Source material ▸

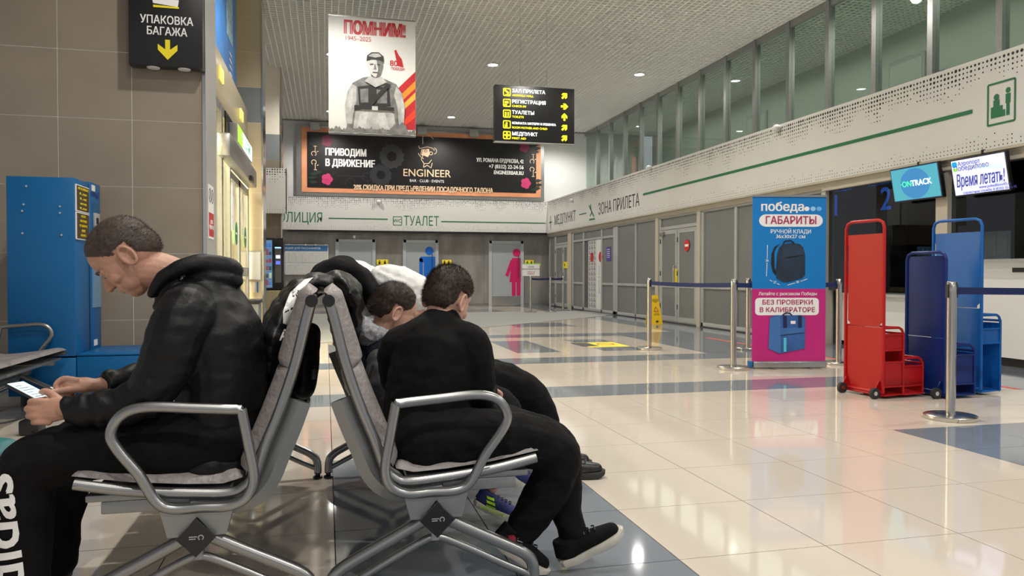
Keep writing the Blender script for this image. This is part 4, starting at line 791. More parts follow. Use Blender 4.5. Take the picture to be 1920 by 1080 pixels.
# ================================================================ BAGGAGE SIZERS
def sizer(name, lab, P1, P2, H_, paint, steps, top_gap=.11, low=.6, ear=True, wheels=True, notch=True):
    P1, P2 = Vector(P1), Vector(P2); d = (P2-P1); Wd = d.length; d.normalize(); e = Vector((-d.y, d.x)) ; tr = .013
    t = thing(name, lab, 'baggage sizer', (P1.x, P1.y, 0), 'baggage sizer frames')
    def w3(a, b, z): q = P1+d*a+e*b; return (q.x, q.y, z)
    r = .06
    MB().tube([w3(0, 0, .05), w3(0, 0, H_-r), w3(.018, 0, H_-.018), w3(r, 0, H_), w3(Wd-r, 0, H_), w3(Wd-.018, 0, H_-.018), w3(Wd, 0, H_-r), w3(Wd, 0, .05)], tr, 10, smooth=False).build('back_frame', paint, t)
    MB().cyl(w3(0, 0, .05), w3(Wd, 0, .05), tr).build('bottom_rail', paint, t)
    F = frame(w3(0, .006, 0), (d.x, d.y, 0), (0, 0, 1)); zt = H_-top_gap
    if notch: out = [(.01, low), (.045, low), (.045, low+.02), (.022, low+.04), (.022, (low+zt)/2-.06), (.01, (low+zt)/2-.03), (.01, (low+zt)/2+.03), (.022, (low+zt)/2+.06), (.022, zt-.1), (.01, zt-.06), (.01, zt)]
    else: out = [(.012, low), (.012, zt)]
    full = out+[(Wd-x, z) for x, z in reversed(out)]
    shape([full], F, paint, t, 'upper_sheet', .003); shape([rect(.01, .06, Wd-.01, low-.004)], F, paint, t, 'lower_sheet', .003)
    for (b0, b1, h, bands) in steps:
        for side in (0, 1):
            A = Wd*side; fr0 = [w3(A, b0, .03), w3(A, b1, .03), w3(A, b1, h-.05), w3(A, b1-.02, h-.015), w3(A, b1-.05, h), w3(A, b0, h)]
            b = MB().tube(fr0, tr*.85, 8, smooth=False)
            for z in bands: b.cyl(w3(A, b0, z), w3(A, b1, z), tr*.7, n=8)
            b.build('side_frame', paint, t)
            for z0, z1 in zip(bands[0::2], bands[1::2]):
                Fs = frame(w3(A, b0, 0), (e.x, e.y, 0), (0, 0, 1)) @ Matrix.Translation((0, 0, -.004)); shape([rect(0, z0, b1-b0, z1)], Fs, paint, t, 'side_sheet', .002)
        for (b_, z_) in ((b1, h-.05), (b1, .03), (b0, .03), (b1-.05, h)): MB().cyl(w3(0, b_, z_), w3(Wd, b_, z_), tr*.8, n=8).build('cross_rail', paint, t)
        Ff = frame(w3(0, b1-.004, 0), (d.x, d.y, 0), (0, 0, 1)); shape([rect(.01, .04, Wd-.01, h-.07)], Ff, paint, t, 'front_sheet', .002)
        Ff = frame(w3(.01, b0, .035), (d.x, d.y, 0), (e.x, e.y, 0)); shape([rect(0, 0, Wd-.02, b1-b0)], Ff, paint, t, 'bottom_sheet', .002)
    if wheels:
        for A in (.03, Wd-.03):
            br = shape([[(-.05, .02), (.01, .02), (.01, .15), (-.01, .14), (-.055, .06)]], frame(w3(A-.01, 0, 0), (e.x, e.y, 0), (0, 0, 1)), paint, t, 'wheel_bracket', .006)
            q = Vector(w3(A, -.06, .045)); k = Vector((d.x, d.y, 0))*.014
            wh = MB().cyl(q-k, q+k, .045, n=24).build('wheel', M_rubber, t); MB().cyl(q-k*1.1, q+k*1.1, .018, n=16).build('hub', M_chrome, wh)
    return t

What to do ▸
Write out the full set of lines verbatim, without the pictures.

Result of this exercise ▸
Keep writing the Blender script for this image. This is part 4, starting at line 791. More parts follow. Use Blender 4.5. Take the picture to be 1920 by 1080 pixels.
# ================================================================ BAGGAGE SIZERS
def sizer(name, lab, P1, P2, H_, paint, steps, top_gap=.11, low=.6, ear=True, wheels=True, notch=True):
    P1, P2 = Vector(P1), Vector(P2); d = (P2-P1); Wd = d.length; d.normalize(); e = Vector((-d.y, d.x)) ; tr = .013
    t = thing(name, lab, 'baggage sizer', (P1.x, P1.y, 0), 'baggage sizer frames')
    def w3(a, b, z): q = P1+d*a+e*b; return (q.x, q.y, z)
    r = .06
    MB().tube([w3(0, 0, .05), w3(0, 0, H_-r), w3(.018, 0, H_-.018), w3(r, 0, H_), w3(Wd-r, 0, H_), w3(Wd-.018, 0, H_-.018), w3(Wd, 0, H_-r), w3(Wd, 0, .05)], tr, 10, smooth=False).build('back_frame', paint, t)
    MB().cyl(w3(0, 0, .05), w3(Wd, 0, .05), tr).build('bottom_rail', paint, t)
    F = frame(w3(0, .006, 0), (d.x, d.y, 0), (0, 0, 1)); zt = H_-top_gap
    if notch: out = [(.01, low), (.045, low), (.045, low+.02), (.022, low+.04), (.022, (low+zt)/2-.06), (.01, (low+zt)/2-.03), (.01, (low+zt)/2+.03), (.022, (low+zt)/2+.06), (.022, zt-.1), (.01, zt-.06), (.01, zt)]
    else: out = [(.012, low), (.012, zt)]
    full = out+[(Wd-x, z) for x, z in reversed(out)]
    shape([full], F, paint, t, 'upper_sheet', .003); shape([rect(.01, .06, Wd-.01, low-.004)], F, paint, t, 'lower_sheet', .003)
    for (b0, b1, h, bands) in steps:
        for side in (0, 1):
            A = Wd*side; fr0 = [w3(A, b0, .03), w3(A, b1, .03), w3(A, b1, h-.05), w3(A, b1-.02, h-.015), w3(A, b1-.05, h), w3(A, b0, h)]
            b = MB().tube(fr0, tr*.85, 8, smooth=False)
            for z in bands: b.cyl(w3(A, b0, z), w3(A, b1, z), tr*.7, n=8)
            b.build('side_frame', paint, t)
            for z0, z1 in zip(bands[0::2], bands[1::2]):
                Fs = frame(w3(A, b0, 0), (e.x, e.y, 0), (0, 0, 1)) @ Matrix.Translation((0, 0, -.004)); shape([rect(0, z0, b1-b0, z1)], Fs, paint, t, 'side_sheet', .002)
        for (b_, z_) in ((b1, h-.05), (b1, .03), (b0, .03), (b1-.05, h)): MB().cyl(w3(0, b_, z_), w3(Wd, b_, z_), tr*.8, n=8).build('cross_rail', paint, t)
        Ff = frame(w3(0, b1-.004, 0), (d.x, d.y, 0), (0, 0, 1)); shape([rect(.01, .04, Wd-.01, h-.07)], Ff, paint, t, 'front_sheet', .002)
        Ff = frame(w3(.01, b0, .035), (d.x, d.y, 0), (e.x, e.y, 0)); shape([rect(0, 0, Wd-.02, b1-b0)], Ff, paint, t, 'bottom_sheet', .002)
    if wheels:
        for A in (.03, Wd-.03):
            br = shape([[(-.05, .02), (.01, .02), (.01, .15), (-.01, .14), (-.055, .06)]], frame(w3(A-.01, 0, 0), (e.x, e.y, 0), (0, 0, 1)), paint, t, 'wheel_bracket', .006)
            q = Vector(w3(A, -.06, .045)); k = Vector((d.x, d.y, 0))*.014
            wh = MB().cyl(q-k, q+k, .045, n=24).build('wheel', M_rubber, t); MB().cyl(q-k*1.1, q+k*1.1, .018, n=16).build('hub', M_chrome, wh)
    return t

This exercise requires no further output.